Nesse sentido, os conselheiros do TC consideram a participação governamental uma “limitação da autonomia local quanto ao seu quadro de pessoal próprio, elemento da autonomia que exige o tratamento das autarquias como empregadores públicos autónomos, no âmbito dos poderes e deveres destas entidades, definidos na LTFP”.

O acórdão pronunciou-se sobre um pedido do provedor de Justiça da declaração de inconstitucionalidade de normas da LTFP, na sequência de um pedido do Sindicato dos Trabalhadores da Administração Pública (SINTAP) e da Associação Nacional de Freguesias (Anafre).

Em causa estavam as normas que levaram o conselho consultivo da Procuradoria-Geral da República a defender que o Governo devia participar nos ACEEP, que impôs diversas condicionantes para a redução do horário de trabalho de 40 horas semanais para 35 horas.

O Sindicato Nacional dos Trabalhadores da Administração Local (STAL) tem exigido a publicação imediata dos ACEEP que assinou com centenas de autarquias, com 35 horas semanais, mas sem inclusão de banco de horas e adaptabilidade, como impõe o Governo.

Fonte oficial do Ministério das Finanças disse que o Governo não tem mais nada a acrescentar sobre a decisão do TC e remeteu para uma nota da Direção-Geral da Administração e do Emprego Público (DGAEP).

“Ante a impossibilidade prática de depositar os acordos coletivos de empregador público recusados que, por força das disposições legais aplicáveis, foram devolvidos, há que aguardar novo impulso das partes com a remessa dos originais dos ACEEP”, explica a DGAEP, acrescentando que os acordos serão publicados após “os requisitos formais”.

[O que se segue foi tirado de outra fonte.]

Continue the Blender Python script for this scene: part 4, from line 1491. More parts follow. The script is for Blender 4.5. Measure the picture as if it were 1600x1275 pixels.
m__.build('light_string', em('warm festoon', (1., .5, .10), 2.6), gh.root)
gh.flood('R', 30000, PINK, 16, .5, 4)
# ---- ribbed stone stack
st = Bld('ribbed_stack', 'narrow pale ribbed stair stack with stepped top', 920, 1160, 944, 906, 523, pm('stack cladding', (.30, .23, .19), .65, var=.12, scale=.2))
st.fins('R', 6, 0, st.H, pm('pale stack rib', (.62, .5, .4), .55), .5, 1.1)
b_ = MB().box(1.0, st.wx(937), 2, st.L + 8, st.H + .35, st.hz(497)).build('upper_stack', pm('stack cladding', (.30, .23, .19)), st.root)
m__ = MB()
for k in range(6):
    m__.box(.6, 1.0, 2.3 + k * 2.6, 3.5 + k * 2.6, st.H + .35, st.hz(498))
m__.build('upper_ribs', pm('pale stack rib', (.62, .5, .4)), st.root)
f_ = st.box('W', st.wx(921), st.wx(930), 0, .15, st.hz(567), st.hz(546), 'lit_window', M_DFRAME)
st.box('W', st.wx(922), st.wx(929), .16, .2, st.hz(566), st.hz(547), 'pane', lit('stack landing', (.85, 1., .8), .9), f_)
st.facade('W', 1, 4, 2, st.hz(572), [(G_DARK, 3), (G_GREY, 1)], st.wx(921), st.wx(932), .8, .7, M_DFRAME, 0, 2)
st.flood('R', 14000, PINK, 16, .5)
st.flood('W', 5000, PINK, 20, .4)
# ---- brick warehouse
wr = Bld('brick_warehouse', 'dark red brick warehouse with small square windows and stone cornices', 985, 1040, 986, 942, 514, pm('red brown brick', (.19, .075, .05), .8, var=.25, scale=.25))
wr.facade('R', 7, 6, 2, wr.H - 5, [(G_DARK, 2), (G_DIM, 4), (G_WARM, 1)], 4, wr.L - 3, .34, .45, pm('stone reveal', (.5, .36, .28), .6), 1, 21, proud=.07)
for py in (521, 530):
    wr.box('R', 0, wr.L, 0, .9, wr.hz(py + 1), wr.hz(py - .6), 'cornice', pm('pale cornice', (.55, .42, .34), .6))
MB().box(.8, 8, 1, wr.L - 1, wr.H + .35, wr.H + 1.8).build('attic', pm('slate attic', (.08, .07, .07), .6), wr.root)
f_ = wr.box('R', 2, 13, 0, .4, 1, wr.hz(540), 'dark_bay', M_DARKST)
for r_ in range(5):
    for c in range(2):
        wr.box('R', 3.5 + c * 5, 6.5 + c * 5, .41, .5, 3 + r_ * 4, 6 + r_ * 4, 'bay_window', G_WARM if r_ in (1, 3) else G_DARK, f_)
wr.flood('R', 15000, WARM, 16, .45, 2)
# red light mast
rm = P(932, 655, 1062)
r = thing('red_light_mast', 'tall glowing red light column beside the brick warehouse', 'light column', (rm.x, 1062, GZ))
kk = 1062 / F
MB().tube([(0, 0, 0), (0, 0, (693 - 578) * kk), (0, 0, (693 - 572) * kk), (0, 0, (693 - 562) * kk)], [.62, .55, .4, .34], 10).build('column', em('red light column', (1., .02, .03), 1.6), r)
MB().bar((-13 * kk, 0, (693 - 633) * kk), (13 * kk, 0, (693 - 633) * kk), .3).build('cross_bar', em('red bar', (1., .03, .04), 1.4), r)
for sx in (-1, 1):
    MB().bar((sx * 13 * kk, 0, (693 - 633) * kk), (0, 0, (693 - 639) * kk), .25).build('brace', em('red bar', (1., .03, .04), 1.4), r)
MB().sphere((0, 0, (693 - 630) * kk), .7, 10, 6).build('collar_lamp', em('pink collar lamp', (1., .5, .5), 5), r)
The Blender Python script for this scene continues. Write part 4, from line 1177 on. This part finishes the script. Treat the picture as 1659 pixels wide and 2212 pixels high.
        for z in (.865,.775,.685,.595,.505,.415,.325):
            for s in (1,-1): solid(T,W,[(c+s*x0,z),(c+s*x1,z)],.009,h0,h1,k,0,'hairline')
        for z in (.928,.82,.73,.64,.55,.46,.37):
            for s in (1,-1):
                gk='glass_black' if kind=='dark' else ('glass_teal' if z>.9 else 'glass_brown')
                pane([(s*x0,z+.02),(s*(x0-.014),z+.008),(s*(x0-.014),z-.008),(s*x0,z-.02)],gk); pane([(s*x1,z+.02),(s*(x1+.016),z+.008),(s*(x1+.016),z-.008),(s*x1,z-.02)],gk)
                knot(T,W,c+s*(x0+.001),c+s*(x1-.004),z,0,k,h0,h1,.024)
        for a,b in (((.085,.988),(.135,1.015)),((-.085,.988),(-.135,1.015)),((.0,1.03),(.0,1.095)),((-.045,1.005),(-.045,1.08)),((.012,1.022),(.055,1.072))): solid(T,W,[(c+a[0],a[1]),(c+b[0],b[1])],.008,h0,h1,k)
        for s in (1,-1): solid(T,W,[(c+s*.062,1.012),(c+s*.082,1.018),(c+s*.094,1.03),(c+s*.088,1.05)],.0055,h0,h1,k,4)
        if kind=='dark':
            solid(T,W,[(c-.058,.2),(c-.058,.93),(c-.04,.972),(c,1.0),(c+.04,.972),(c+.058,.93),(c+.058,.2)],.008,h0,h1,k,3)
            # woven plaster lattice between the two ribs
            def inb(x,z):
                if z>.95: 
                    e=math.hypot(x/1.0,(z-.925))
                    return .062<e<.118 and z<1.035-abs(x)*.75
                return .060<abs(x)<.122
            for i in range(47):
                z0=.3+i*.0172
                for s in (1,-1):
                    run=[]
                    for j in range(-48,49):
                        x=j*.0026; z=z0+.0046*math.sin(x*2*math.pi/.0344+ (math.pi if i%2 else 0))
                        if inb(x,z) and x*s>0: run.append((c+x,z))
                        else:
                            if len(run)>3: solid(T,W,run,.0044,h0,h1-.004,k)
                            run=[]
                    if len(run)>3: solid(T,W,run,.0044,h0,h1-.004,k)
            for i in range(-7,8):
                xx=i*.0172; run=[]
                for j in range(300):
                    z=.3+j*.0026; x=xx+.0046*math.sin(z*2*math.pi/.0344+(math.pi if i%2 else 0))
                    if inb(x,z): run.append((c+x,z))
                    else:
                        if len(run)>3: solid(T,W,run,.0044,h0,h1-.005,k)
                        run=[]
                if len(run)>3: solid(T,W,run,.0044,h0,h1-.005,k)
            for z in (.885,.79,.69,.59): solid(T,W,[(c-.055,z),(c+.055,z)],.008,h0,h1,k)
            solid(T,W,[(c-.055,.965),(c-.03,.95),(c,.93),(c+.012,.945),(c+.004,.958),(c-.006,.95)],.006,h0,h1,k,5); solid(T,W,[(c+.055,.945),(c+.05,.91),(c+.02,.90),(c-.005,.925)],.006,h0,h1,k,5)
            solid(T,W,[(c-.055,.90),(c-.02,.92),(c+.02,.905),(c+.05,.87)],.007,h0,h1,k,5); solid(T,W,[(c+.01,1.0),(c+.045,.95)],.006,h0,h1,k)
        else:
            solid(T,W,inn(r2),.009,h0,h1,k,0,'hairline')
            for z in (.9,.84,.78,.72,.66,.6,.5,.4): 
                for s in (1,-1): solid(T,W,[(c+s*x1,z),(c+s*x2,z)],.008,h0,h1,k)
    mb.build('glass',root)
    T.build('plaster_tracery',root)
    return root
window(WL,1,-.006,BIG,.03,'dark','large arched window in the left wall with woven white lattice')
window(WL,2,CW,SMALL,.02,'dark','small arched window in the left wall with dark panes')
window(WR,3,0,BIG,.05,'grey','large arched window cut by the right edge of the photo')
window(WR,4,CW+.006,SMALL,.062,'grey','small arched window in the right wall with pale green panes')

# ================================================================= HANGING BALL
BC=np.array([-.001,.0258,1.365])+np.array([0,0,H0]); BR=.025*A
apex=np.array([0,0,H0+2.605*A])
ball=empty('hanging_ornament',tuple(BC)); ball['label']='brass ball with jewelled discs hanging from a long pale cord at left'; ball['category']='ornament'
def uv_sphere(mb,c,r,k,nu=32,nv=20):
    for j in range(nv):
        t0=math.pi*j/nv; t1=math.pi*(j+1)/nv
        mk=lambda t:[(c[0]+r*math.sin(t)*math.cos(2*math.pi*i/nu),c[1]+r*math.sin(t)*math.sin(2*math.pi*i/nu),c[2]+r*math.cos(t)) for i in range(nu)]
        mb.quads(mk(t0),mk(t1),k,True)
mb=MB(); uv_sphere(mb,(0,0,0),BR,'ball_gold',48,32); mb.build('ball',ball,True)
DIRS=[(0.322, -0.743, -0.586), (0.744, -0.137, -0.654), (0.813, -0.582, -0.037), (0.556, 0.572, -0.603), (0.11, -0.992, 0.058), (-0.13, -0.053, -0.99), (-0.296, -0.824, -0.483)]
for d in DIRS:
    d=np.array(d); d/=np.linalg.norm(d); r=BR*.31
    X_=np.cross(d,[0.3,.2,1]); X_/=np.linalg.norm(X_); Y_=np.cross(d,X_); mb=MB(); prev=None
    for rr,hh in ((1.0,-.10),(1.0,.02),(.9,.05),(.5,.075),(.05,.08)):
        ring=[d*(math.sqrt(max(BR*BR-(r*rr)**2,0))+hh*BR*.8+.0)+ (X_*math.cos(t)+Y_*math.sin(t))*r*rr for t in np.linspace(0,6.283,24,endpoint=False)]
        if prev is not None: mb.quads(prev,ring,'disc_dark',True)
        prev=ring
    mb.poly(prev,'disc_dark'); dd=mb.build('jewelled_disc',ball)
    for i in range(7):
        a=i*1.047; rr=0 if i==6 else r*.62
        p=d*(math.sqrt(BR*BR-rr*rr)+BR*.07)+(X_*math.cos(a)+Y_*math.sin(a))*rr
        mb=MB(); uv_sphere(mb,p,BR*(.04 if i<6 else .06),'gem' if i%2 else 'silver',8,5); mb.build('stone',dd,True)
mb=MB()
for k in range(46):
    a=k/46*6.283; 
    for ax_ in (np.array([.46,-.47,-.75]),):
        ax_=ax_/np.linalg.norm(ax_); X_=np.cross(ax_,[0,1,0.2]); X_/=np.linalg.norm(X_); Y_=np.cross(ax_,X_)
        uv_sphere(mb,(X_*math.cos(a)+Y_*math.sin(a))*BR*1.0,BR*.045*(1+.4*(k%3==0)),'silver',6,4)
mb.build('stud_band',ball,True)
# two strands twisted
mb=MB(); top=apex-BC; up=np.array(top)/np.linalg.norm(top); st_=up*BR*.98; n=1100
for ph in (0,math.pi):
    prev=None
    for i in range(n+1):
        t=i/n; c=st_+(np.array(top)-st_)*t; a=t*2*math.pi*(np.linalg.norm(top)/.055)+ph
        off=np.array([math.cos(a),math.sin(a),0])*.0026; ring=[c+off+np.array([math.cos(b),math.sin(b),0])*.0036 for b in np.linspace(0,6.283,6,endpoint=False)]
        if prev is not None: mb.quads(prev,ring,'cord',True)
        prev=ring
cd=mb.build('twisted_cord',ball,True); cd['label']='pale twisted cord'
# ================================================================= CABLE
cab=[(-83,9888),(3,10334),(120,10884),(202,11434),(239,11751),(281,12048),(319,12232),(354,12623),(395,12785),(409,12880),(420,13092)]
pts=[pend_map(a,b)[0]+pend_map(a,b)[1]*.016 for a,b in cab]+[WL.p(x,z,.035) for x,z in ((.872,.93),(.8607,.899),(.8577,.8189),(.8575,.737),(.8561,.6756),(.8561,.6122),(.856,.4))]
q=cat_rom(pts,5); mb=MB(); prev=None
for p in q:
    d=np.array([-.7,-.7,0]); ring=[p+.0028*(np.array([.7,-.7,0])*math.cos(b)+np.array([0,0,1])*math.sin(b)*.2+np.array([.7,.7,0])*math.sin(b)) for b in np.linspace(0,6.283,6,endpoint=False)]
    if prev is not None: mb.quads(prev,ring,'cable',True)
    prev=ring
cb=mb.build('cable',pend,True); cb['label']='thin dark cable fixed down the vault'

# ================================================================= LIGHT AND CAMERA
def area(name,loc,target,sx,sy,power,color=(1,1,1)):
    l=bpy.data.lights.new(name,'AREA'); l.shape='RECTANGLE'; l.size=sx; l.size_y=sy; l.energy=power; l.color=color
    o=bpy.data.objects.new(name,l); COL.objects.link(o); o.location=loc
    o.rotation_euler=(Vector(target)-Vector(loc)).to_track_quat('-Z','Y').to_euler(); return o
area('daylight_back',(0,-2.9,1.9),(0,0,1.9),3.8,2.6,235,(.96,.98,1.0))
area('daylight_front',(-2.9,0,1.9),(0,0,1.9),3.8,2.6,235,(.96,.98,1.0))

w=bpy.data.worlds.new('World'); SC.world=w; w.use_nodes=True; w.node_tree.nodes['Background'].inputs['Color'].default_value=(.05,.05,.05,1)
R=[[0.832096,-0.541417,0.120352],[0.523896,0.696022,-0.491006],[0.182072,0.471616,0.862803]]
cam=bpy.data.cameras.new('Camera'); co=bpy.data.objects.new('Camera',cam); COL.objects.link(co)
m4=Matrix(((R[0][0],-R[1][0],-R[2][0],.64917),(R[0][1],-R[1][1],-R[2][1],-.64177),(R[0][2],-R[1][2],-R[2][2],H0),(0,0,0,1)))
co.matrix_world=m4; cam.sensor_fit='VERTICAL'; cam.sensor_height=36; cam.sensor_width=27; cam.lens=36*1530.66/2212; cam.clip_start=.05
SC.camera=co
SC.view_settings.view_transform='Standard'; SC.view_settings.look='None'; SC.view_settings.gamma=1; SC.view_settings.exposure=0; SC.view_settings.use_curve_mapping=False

Em relação aos ACEEP celebrados com intervenção do secretário de Estado da Administração Pública “já depositados e publicados ou a depositar, aproveita-se o já praticado, tendo-se por não escrita a assinatura” de José Leite Martins, esclarece a nota da tutela, de 14 de outubro.

Para a DGAEP, os ACEEP “mostram-se celebrados por quem, segundo o aresto ora proferido pelo Tribunal Constitucional, é a legitima parte empregadora, ou seja, a autarquia local” e, com base nos princípios da boa-fé e da proteção da confiança, “as partes têm assegurada a vigência” dos acordos.

Depois de conhecida a decisão do TC, pelo menos a Câmara Municipal do Porto, a da Póvoa, a de Gaia e as 16 câmaras do Algarve já anunciaram que vão reduzir o horário para as 35 horas semanais.